Remember when gold was the commodity market commentators wouldn't touch with touch with a 40-foot pole?
The last twelve months show that if you were invested in commodities, in fact you could have done a whole lot worse than to own gold shares.
Just look at the chart, where gold has been the third 'best' performing commodity over the past twelve months.
That's bad news if you're an iron ore investor a la Rio Tinto Limited (ASX: RIO) or BHP Billiton Limited (ASX: BHP), an oil investor in Woodside Petroleum Ltd (ASX: WPL) or Santos Ltd (ASX: STO), or basically an investor in any commodity that isn't beef, gold, or aluminium.
While you wouldn't necessarily have done well out of a gold investment, if you were in iron ore or oil instead, your losses are likely to have been catastrophic.
Indeed Newcrest Mining Ltd (ASX: NCM) shares are trading within just a few percent of its highest point in the past twelve months. So too for beef producer Australian Agricultural Company Ltd (ASX: AAC) and Alumina Ltd (ASX: AWC).
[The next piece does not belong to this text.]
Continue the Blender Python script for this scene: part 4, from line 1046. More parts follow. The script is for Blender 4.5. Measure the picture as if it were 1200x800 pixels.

Of course it's also necessary to remember that oil and iron ore enjoyed very strong years recently, while gold shares in particular lost huge portions of their value in 2013.
It just goes to show exactly how quickly commodities can turn around, especially when the supply and demand equations change.
In fact, with commodities looking ugly, and potential for yet another drop in our interest rates, the stage is set for a huge influx of money into reliable, dividend-paying, industrial type companies.